**Exercise:**
Return all the data, word for word.

# # # #

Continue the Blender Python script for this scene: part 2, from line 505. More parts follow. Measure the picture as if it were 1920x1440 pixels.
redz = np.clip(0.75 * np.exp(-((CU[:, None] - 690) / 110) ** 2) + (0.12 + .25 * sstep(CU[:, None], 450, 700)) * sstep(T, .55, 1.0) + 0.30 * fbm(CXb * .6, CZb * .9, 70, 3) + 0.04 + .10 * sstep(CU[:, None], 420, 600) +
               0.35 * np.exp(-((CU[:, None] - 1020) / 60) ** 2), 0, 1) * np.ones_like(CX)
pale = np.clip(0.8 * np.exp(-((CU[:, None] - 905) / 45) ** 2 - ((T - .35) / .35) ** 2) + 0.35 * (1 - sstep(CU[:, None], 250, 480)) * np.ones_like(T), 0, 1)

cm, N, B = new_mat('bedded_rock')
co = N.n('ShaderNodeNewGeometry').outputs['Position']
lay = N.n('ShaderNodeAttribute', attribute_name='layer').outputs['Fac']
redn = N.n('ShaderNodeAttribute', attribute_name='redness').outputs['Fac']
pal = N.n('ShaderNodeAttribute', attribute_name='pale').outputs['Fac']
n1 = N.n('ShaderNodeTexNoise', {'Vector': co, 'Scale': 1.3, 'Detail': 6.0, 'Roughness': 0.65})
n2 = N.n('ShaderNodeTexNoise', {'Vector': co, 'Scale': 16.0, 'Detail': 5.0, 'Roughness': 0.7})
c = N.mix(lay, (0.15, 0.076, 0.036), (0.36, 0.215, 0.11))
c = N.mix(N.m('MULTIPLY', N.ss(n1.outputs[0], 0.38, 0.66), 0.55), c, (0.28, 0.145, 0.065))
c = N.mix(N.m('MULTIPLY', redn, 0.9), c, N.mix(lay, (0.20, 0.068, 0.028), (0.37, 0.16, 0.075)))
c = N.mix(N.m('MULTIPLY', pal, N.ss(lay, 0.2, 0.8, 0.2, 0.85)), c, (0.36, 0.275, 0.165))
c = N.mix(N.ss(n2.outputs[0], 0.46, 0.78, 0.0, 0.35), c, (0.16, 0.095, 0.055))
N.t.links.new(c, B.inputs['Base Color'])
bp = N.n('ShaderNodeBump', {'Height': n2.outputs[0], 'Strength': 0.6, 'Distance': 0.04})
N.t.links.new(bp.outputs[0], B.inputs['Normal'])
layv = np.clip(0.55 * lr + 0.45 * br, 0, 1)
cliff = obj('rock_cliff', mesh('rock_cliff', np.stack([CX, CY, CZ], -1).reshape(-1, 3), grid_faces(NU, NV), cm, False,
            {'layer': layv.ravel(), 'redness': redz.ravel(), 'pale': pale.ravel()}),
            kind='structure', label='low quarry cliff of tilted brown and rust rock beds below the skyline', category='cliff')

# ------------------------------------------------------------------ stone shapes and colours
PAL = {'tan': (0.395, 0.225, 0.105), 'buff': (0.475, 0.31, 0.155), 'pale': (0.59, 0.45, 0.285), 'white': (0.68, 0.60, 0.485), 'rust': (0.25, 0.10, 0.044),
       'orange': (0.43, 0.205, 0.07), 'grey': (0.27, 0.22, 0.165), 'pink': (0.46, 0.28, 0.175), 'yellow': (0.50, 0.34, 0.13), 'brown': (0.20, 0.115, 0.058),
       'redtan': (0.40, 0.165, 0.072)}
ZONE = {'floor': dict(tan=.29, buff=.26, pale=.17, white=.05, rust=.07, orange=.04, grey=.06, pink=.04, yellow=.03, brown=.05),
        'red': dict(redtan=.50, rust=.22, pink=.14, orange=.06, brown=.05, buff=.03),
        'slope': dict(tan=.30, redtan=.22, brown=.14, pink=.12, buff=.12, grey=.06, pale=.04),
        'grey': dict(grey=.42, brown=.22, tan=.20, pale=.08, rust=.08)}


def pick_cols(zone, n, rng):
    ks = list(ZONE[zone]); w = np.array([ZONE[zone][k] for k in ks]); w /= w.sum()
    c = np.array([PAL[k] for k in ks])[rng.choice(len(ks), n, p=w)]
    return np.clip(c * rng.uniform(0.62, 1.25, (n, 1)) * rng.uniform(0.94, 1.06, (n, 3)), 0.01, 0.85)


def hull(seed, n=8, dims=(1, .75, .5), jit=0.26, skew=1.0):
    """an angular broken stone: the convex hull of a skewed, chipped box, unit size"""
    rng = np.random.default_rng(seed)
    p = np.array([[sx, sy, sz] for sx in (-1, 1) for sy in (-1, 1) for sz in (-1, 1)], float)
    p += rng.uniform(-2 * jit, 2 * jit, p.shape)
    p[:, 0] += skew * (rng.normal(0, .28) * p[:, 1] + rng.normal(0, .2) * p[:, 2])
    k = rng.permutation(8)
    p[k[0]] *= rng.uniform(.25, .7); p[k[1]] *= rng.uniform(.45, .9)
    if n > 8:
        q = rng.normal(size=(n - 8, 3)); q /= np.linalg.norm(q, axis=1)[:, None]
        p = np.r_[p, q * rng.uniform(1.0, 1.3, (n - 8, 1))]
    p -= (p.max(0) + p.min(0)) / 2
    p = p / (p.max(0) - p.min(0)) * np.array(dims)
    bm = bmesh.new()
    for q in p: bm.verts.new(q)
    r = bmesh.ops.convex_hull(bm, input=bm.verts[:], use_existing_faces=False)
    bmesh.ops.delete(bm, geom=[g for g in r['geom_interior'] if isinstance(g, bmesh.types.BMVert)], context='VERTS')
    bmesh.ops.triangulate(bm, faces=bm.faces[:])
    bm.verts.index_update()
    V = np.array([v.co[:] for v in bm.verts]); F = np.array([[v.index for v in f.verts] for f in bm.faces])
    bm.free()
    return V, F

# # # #

**Solution:**
Continue the Blender Python script for this scene: part 2, from line 505. More parts follow. Measure the picture as if it were 1920x1440 pixels.
redz = np.clip(0.75 * np.exp(-((CU[:, None] - 690) / 110) ** 2) + (0.12 + .25 * sstep(CU[:, None], 450, 700)) * sstep(T, .55, 1.0) + 0.30 * fbm(CXb * .6, CZb * .9, 70, 3) + 0.04 + .10 * sstep(CU[:, None], 420, 600) +
               0.35 * np.exp(-((CU[:, None] - 1020) / 60) ** 2), 0, 1) * np.ones_like(CX)
pale = np.clip(0.8 * np.exp(-((CU[:, None] - 905) / 45) ** 2 - ((T - .35) / .35) ** 2) + 0.35 * (1 - sstep(CU[:, None], 250, 480)) * np.ones_like(T), 0, 1)

cm, N, B = new_mat('bedded_rock')
co = N.n('ShaderNodeNewGeometry').outputs['Position']
lay = N.n('ShaderNodeAttribute', attribute_name='layer').outputs['Fac']
redn = N.n('ShaderNodeAttribute', attribute_name='redness').outputs['Fac']
pal = N.n('ShaderNodeAttribute', attribute_name='pale').outputs['Fac']
n1 = N.n('ShaderNodeTexNoise', {'Vector': co, 'Scale': 1.3, 'Detail': 6.0, 'Roughness': 0.65})
n2 = N.n('ShaderNodeTexNoise', {'Vector': co, 'Scale': 16.0, 'Detail': 5.0, 'Roughness': 0.7})
c = N.mix(lay, (0.15, 0.076, 0.036), (0.36, 0.215, 0.11))
c = N.mix(N.m('MULTIPLY', N.ss(n1.outputs[0], 0.38, 0.66), 0.55), c, (0.28, 0.145, 0.065))
c = N.mix(N.m('MULTIPLY', redn, 0.9), c, N.mix(lay, (0.20, 0.068, 0.028), (0.37, 0.16, 0.075)))
c = N.mix(N.m('MULTIPLY', pal, N.ss(lay, 0.2, 0.8, 0.2, 0.85)), c, (0.36, 0.275, 0.165))
c = N.mix(N.ss(n2.outputs[0], 0.46, 0.78, 0.0, 0.35), c, (0.16, 0.095, 0.055))
N.t.links.new(c, B.inputs['Base Color'])
bp = N.n('ShaderNodeBump', {'Height': n2.outputs[0], 'Strength': 0.6, 'Distance': 0.04})
N.t.links.new(bp.outputs[0], B.inputs['Normal'])
layv = np.clip(0.55 * lr + 0.45 * br, 0, 1)
cliff = obj('rock_cliff', mesh('rock_cliff', np.stack([CX, CY, CZ], -1).reshape(-1, 3), grid_faces(NU, NV), cm, False,
            {'layer': layv.ravel(), 'redness': redz.ravel(), 'pale': pale.ravel()}),
            kind='structure', label='low quarry cliff of tilted brown and rust rock beds below the skyline', category='cliff')

# ------------------------------------------------------------------ stone shapes and colours
PAL = {'tan': (0.395, 0.225, 0.105), 'buff': (0.475, 0.31, 0.155), 'pale': (0.59, 0.45, 0.285), 'white': (0.68, 0.60, 0.485), 'rust': (0.25, 0.10, 0.044),
       'orange': (0.43, 0.205, 0.07), 'grey': (0.27, 0.22, 0.165), 'pink': (0.46, 0.28, 0.175), 'yellow': (0.50, 0.34, 0.13), 'brown': (0.20, 0.115, 0.058),
       'redtan': (0.40, 0.165, 0.072)}
ZONE = {'floor': dict(tan=.29, buff=.26, pale=.17, white=.05, rust=.07, orange=.04, grey=.06, pink=.04, yellow=.03, brown=.05),
        'red': dict(redtan=.50, rust=.22, pink=.14, orange=.06, brown=.05, buff=.03),
        'slope': dict(tan=.30, redtan=.22, brown=.14, pink=.12, buff=.12, grey=.06, pale=.04),
        'grey': dict(grey=.42, brown=.22, tan=.20, pale=.08, rust=.08)}


def pick_cols(zone, n, rng):
    ks = list(ZONE[zone]); w = np.array([ZONE[zone][k] for k in ks]); w /= w.sum()
    c = np.array([PAL[k] for k in ks])[rng.choice(len(ks), n, p=w)]
    return np.clip(c * rng.uniform(0.62, 1.25, (n, 1)) * rng.uniform(0.94, 1.06, (n, 3)), 0.01, 0.85)


def hull(seed, n=8, dims=(1, .75, .5), jit=0.26, skew=1.0):
    """an angular broken stone: the convex hull of a skewed, chipped box, unit size"""
    rng = np.random.default_rng(seed)
    p = np.array([[sx, sy, sz] for sx in (-1, 1) for sy in (-1, 1) for sz in (-1, 1)], float)
    p += rng.uniform(-2 * jit, 2 * jit, p.shape)
    p[:, 0] += skew * (rng.normal(0, .28) * p[:, 1] + rng.normal(0, .2) * p[:, 2])
    k = rng.permutation(8)
    p[k[0]] *= rng.uniform(.25, .7); p[k[1]] *= rng.uniform(.45, .9)
    if n > 8:
        q = rng.normal(size=(n - 8, 3)); q /= np.linalg.norm(q, axis=1)[:, None]
        p = np.r_[p, q * rng.uniform(1.0, 1.3, (n - 8, 1))]
    p -= (p.max(0) + p.min(0)) / 2
    p = p / (p.max(0) - p.min(0)) * np.array(dims)
    bm = bmesh.new()
    for q in p: bm.verts.new(q)
    r = bmesh.ops.convex_hull(bm, input=bm.verts[:], use_existing_faces=False)
    bmesh.ops.delete(bm, geom=[g for g in r['geom_interior'] if isinstance(g, bmesh.types.BMVert)], context='VERTS')
    bmesh.ops.triangulate(bm, faces=bm.faces[:])
    bm.verts.index_update()
    V = np.array([v.co[:] for v in bm.verts]); F = np.array([[v.index for v in f.verts] for f in bm.faces])
    bm.free()
    return V, F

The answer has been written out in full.